## BEGIN

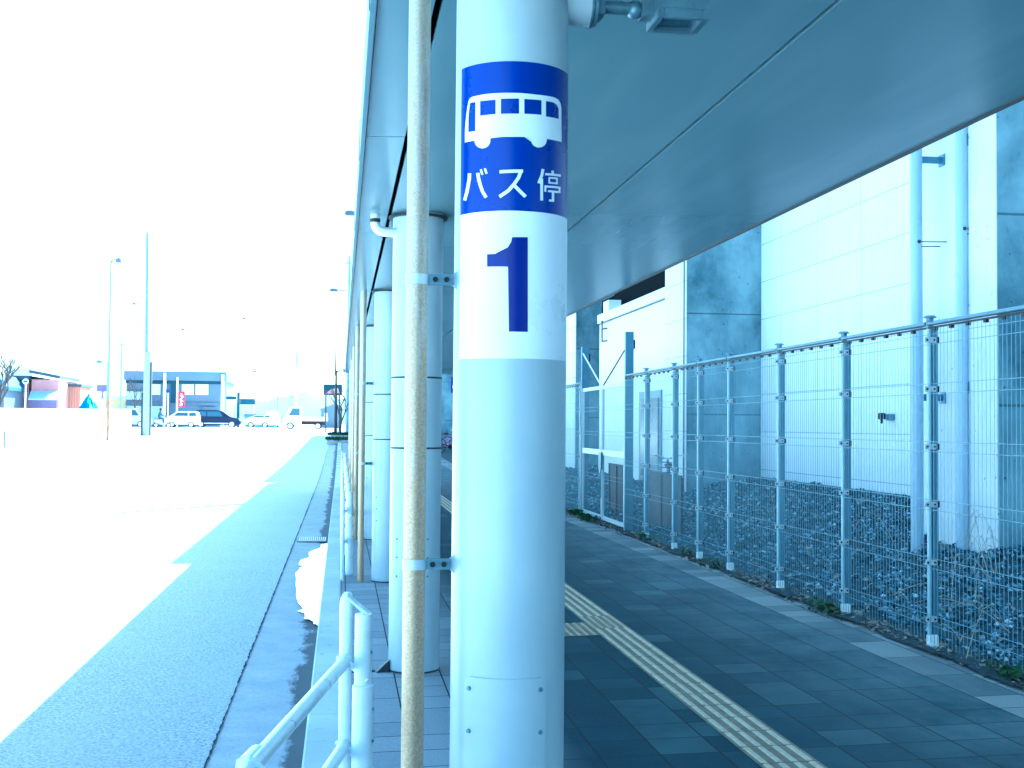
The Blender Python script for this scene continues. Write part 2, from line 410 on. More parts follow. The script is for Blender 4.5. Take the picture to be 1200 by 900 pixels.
# litter at the fence foot
lt = MB()
def leaf(mb, x, y, z, s, tilt=.4):
    a = random.uniform(0, 2*PI); u = Vector((math.cos(a), math.sin(a), random.uniform(-tilt, tilt)))*s; w = Vector((-math.sin(a), math.cos(a), random.uniform(-tilt, tilt)))*s*.45
    p = Vector((x, y, z+s*.3))
    mb.add([p-u, p+w+Vector((0, 0, s*.25)), p+u, p-w+Vector((0, 0, s*.1))], [(0, 1, 2), (0, 2, 3)])
for i in range(2600):
    y = 6.5+16*random.random()**1.2; x = 4.16+random.gauss(0, .07)
    leaf(lt, x, y, max(pave_z(x, y), bank_z(x, y)), random.uniform(.012, .04), .7)
for i in range(500):
    x = random.uniform(4.2, 7); y = random.uniform(7, 20); leaf(lt, x, y, bank_n(x, y)+.03, random.uniform(.02, .045), .6)
o = lt.build('leaf_litter', mt['leafd'], smooth=False, fix=False); tag(o, 'dry fallen leaves along the foot of the mesh fence', 'leaves', kind='stuff')
so = sheet(4.03, 4.30, lambda x, y: pave_z(x, y)+.006, [y*.35 for y in range(-10, 120)], 4)
so.v = [(v[0]+(.025*math.sin(v[1]*5)+random.uniform(-.02, .02) if v[0] < 4.05 else 0), v[1], v[2]+random.uniform(0, .02)) for v in so.v]
structure(so, 'soil_strip', mt['soil'])
wd = MB()
for (cx, cy, n, s) in ((4.05, 10.05, 55, .035), (4.1, 10.0, 30, .03), (4.15, 7.2, 60, .04), (4.0, 19.9, 70, .045), (4.05, 21.2, 70, .05), (4.05, 20.4, 50, .04), (4.1, 13.3, 30, .03), (4.2, 14.4, 45, .035), (4.12, 16.5, 40, .04)):
    for i in range(n):
        leaf(wd, cx+random.gauss(0, .06), cy+random.gauss(0, .16), pave_z(cx, cy)+random.uniform(0, .07), s*random.uniform(.6, 1.3), .9)
o = wd.build('weeds', mt['leafg'], smooth=False, fix=False); tag(o, 'small green weeds growing at the foot of the fence', 'weeds', kind='stuff')
# dry stalks
sk = MB()
for (cx, cy, n) in ((5.1, 9.1, 7), (5.3, 10.0, 10), (4.9, 8.2, 5), (5.7, 11.2, 9), (6.0, 16.2, 3), (5.2, 13.2, 3), (4.6, 7.7, 6)):
    for i in range(n):
        x = cx+random.gauss(0, .35); y = cy+random.gauss(0, .4); z = bank_n(x, y)
        a = random.uniform(0, 2*PI); L = random.uniform(.2, .75); h = random.uniform(.05, .5)
        pts = [(x+math.cos(a)*L*t, y+math.sin(a)*L*t, z+h*math.sin(PI*min(1, t*.8+.05))) for t in (0, .2, .4, .6, .8, 1)]
        sk.tube(pts, [.004, .0035, .003, .0025, .002, .001], 4)
o = sk.build('dry_stalks', mt['stalk'], fix=False); tag(o, 'dry arching stalks and brambles lying over the gravel bank', 'dry grass', kind='stuff')

# tactile paving: warning tiles and guiding bars
tp = MB(); tb = MB()
TX0, TX1 = 1.965, 2.265
def tz(x): return pave_z(x, 0)+.004
def slab(x0, x1, y0, y1):
    tp.add([(x0, y0, tz(x0)), (x1, y0, tz(x1)), (x1, y1, tz(x1)), (x0, y1, tz(x0))], [(0, 1, 2, 3)])
def dots(x0, y0):
    slab(x0+.002, x0+.298, y0+.002, y0+.298)
    for i in range(5):
        for j in range(5):
            x = x0+.03+.06*i; y = y0+.03+.06*j; tb.cyl((x, y, tz(x)-.002), (x, y, tz(x)+.005), .0165, .010, 8)
y = 1.18
while y < 34:
    jx = random.uniform(-.002, .002)
    if 9.35 < y < 9.95: dots(TX0, y)
    else:
        slab(TX0+.002, TX1-.002, y+.003, y+.297)
        for k in range(4):
            x = TX0+.0375+.075*k+jx
            z = tz(x); tb.add([(x-.017, y+.012, z), (x+.017, y+.012, z), (x+.017, y+.288, z), (x-.017, y+.288, z),
                               (x-.010, y+.022, z+.006), (x+.010, y+.022, z+.006), (x+.010, y+.278, z+.006), (x-.010, y+.278, z+.006)],
                              [(4, 5, 6, 7), (0, 1, 5, 4), (1, 2, 6, 5), (2, 3, 7, 6), (3, 0, 4, 7)])
    y += .3
for i in range(3):
    for j in range(2): dots(TX0-.3*(i+1), 9.28+.3*j if False else 9.28+.3*j)
tp_o = structure(tp, 'tactile_paving', mt['tactile'], fix=False, smooth=False)
structure(tb, 'tactile_bars', mt['tactbar'], smooth=False)

jd = MB(); vs = []; n = 0
y = 3.0
while y < 60:
    vs.append((-.658+random.uniform(-.008, .004), y, road_z(y)+.004)); vs.append((-.651+random.uniform(-.004, .006), y, road_z(y)+.004)); y += .05 if y < 20 else .3
jd.add(vs, [(i, i+1, i+3, i+2) for i in range(0, len(vs)-2, 2)])
structure(jd, 'road_joint', mt['soil'], fix=False)
# puddle in the gutter
pd = [atZ(px, py, -.098) for px, py in ((346, 700), (349, 680), (347, 672), (352, 664), (350, 657), (362, 652), (361, 647), (376, 642), (375, 638), (388.5, 636), (384.5, 660), (381, 690), (378, 712), (375.5, 733), (368, 731), (366, 727), (358, 725), (357, 719), (350, 716), (352, 708))]
pts = []
for i, p in enumerate(pd):
    q = pd[(i+1) % len(pd)]
    for t in range(3):
        r = p.lerp(q, (t+random.uniform(0, .7))/3); w = .014 if r.x < -.22 else .002
        pts.append((r.x+(random.choice((-1, 0, .3, 2.4))*w), r.y+random.uniform(-.03, .03), -.0985))
cen = Vector((sum(p[0] for p in pts)/len(pts), sum(p[1] for p in pts)/len(pts), -.0985))
import bmesh
pb_ = bmesh.new(); pb_.faces.new([pb_.verts.new(p) for p in pts]); bmesh.ops.triangulate(pb_, faces=pb_.faces[:])
pme = bpy.data.meshes.new('puddle'); pb_.to_mesh(pme); pb_.free(); pme.materials.append(mt['water'])
o = bpy.data.objects.new('puddle', pme); C.objects.link(o); o['kind'] = 'structure'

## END

#### What to do:
Transcribe the whole listing exactly. Pictures stay out of your copy.

#### Response to the task:
The Blender Python script for this scene continues. Write part 2, from line 410 on. More parts follow. The script is for Blender 4.5. Take the picture to be 1200 by 900 pixels.
# litter at the fence foot
lt = MB()
def leaf(mb, x, y, z, s, tilt=.4):
    a = random.uniform(0, 2*PI); u = Vector((math.cos(a), math.sin(a), random.uniform(-tilt, tilt)))*s; w = Vector((-math.sin(a), math.cos(a), random.uniform(-tilt, tilt)))*s*.45
    p = Vector((x, y, z+s*.3))
    mb.add([p-u, p+w+Vector((0, 0, s*.25)), p+u, p-w+Vector((0, 0, s*.1))], [(0, 1, 2), (0, 2, 3)])
for i in range(2600):
    y = 6.5+16*random.random()**1.2; x = 4.16+random.gauss(0, .07)
    leaf(lt, x, y, max(pave_z(x, y), bank_z(x, y)), random.uniform(.012, .04), .7)
for i in range(500):
    x = random.uniform(4.2, 7); y = random.uniform(7, 20); leaf(lt, x, y, bank_n(x, y)+.03, random.uniform(.02, .045), .6)
o = lt.build('leaf_litter', mt['leafd'], smooth=False, fix=False); tag(o, 'dry fallen leaves along the foot of the mesh fence', 'leaves', kind='stuff')
so = sheet(4.03, 4.30, lambda x, y: pave_z(x, y)+.006, [y*.35 for y in range(-10, 120)], 4)
so.v = [(v[0]+(.025*math.sin(v[1]*5)+random.uniform(-.02, .02) if v[0] < 4.05 else 0), v[1], v[2]+random.uniform(0, .02)) for v in so.v]
structure(so, 'soil_strip', mt['soil'])
wd = MB()
for (cx, cy, n, s) in ((4.05, 10.05, 55, .035), (4.1, 10.0, 30, .03), (4.15, 7.2, 60, .04), (4.0, 19.9, 70, .045), (4.05, 21.2, 70, .05), (4.05, 20.4, 50, .04), (4.1, 13.3, 30, .03), (4.2, 14.4, 45, .035), (4.12, 16.5, 40, .04)):
    for i in range(n):
        leaf(wd, cx+random.gauss(0, .06), cy+random.gauss(0, .16), pave_z(cx, cy)+random.uniform(0, .07), s*random.uniform(.6, 1.3), .9)
o = wd.build('weeds', mt['leafg'], smooth=False, fix=False); tag(o, 'small green weeds growing at the foot of the fence', 'weeds', kind='stuff')
# dry stalks
sk = MB()
for (cx, cy, n) in ((5.1, 9.1, 7), (5.3, 10.0, 10), (4.9, 8.2, 5), (5.7, 11.2, 9), (6.0, 16.2, 3), (5.2, 13.2, 3), (4.6, 7.7, 6)):
    for i in range(n):
        x = cx+random.gauss(0, .35); y = cy+random.gauss(0, .4); z = bank_n(x, y)
        a = random.uniform(0, 2*PI); L = random.uniform(.2, .75); h = random.uniform(.05, .5)
        pts = [(x+math.cos(a)*L*t, y+math.sin(a)*L*t, z+h*math.sin(PI*min(1, t*.8+.05))) for t in (0, .2, .4, .6, .8, 1)]
        sk.tube(pts, [.004, .0035, .003, .0025, .002, .001], 4)
o = sk.build('dry_stalks', mt['stalk'], fix=False); tag(o, 'dry arching stalks and brambles lying over the gravel bank', 'dry grass', kind='stuff')

# tactile paving: warning tiles and guiding bars
tp = MB(); tb = MB()
TX0, TX1 = 1.965, 2.265
def tz(x): return pave_z(x, 0)+.004
def slab(x0, x1, y0, y1):
    tp.add([(x0, y0, tz(x0)), (x1, y0, tz(x1)), (x1, y1, tz(x1)), (x0, y1, tz(x0))], [(0, 1, 2, 3)])
def dots(x0, y0):
    slab(x0+.002, x0+.298, y0+.002, y0+.298)
    for i in range(5):
        for j in range(5):
            x = x0+.03+.06*i; y = y0+.03+.06*j; tb.cyl((x, y, tz(x)-.002), (x, y, tz(x)+.005), .0165, .010, 8)
y = 1.18
while y < 34:
    jx = random.uniform(-.002, .002)
    if 9.35 < y < 9.95: dots(TX0, y)
    else:
        slab(TX0+.002, TX1-.002, y+.003, y+.297)
        for k in range(4):
            x = TX0+.0375+.075*k+jx
            z = tz(x); tb.add([(x-.017, y+.012, z), (x+.017, y+.012, z), (x+.017, y+.288, z), (x-.017, y+.288, z),
                               (x-.010, y+.022, z+.006), (x+.010, y+.022, z+.006), (x+.010, y+.278, z+.006), (x-.010, y+.278, z+.006)],
                              [(4, 5, 6, 7), (0, 1, 5, 4), (1, 2, 6, 5), (2, 3, 7, 6), (3, 0, 4, 7)])
    y += .3
for i in range(3):
    for j in range(2): dots(TX0-.3*(i+1), 9.28+.3*j if False else 9.28+.3*j)
tp_o = structure(tp, 'tactile_paving', mt['tactile'], fix=False, smooth=False)
structure(tb, 'tactile_bars', mt['tactbar'], smooth=False)

jd = MB(); vs = []; n = 0
y = 3.0
while y < 60:
    vs.append((-.658+random.uniform(-.008, .004), y, road_z(y)+.004)); vs.append((-.651+random.uniform(-.004, .006), y, road_z(y)+.004)); y += .05 if y < 20 else .3
jd.add(vs, [(i, i+1, i+3, i+2) for i in range(0, len(vs)-2, 2)])
structure(jd, 'road_joint', mt['soil'], fix=False)
# puddle in the gutter
pd = [atZ(px, py, -.098) for px, py in ((346, 700), (349, 680), (347, 672), (352, 664), (350, 657), (362, 652), (361, 647), (376, 642), (375, 638), (388.5, 636), (384.5, 660), (381, 690), (378, 712), (375.5, 733), (368, 731), (366, 727), (358, 725), (357, 719), (350, 716), (352, 708))]
pts = []
for i, p in enumerate(pd):
    q = pd[(i+1) % len(pd)]
    for t in range(3):
        r = p.lerp(q, (t+random.uniform(0, .7))/3); w = .014 if r.x < -.22 else .002
        pts.append((r.x+(random.choice((-1, 0, .3, 2.4))*w), r.y+random.uniform(-.03, .03), -.0985))
cen = Vector((sum(p[0] for p in pts)/len(pts), sum(p[1] for p in pts)/len(pts), -.0985))
import bmesh
pb_ = bmesh.new(); pb_.faces.new([pb_.verts.new(p) for p in pts]); bmesh.ops.triangulate(pb_, faces=pb_.faces[:])
pme = bpy.data.meshes.new('puddle'); pb_.to_mesh(pme); pb_.free(); pme.materials.append(mt['water'])
o = bpy.data.objects.new('puddle', pme); C.objects.link(o); o['kind'] = 'structure'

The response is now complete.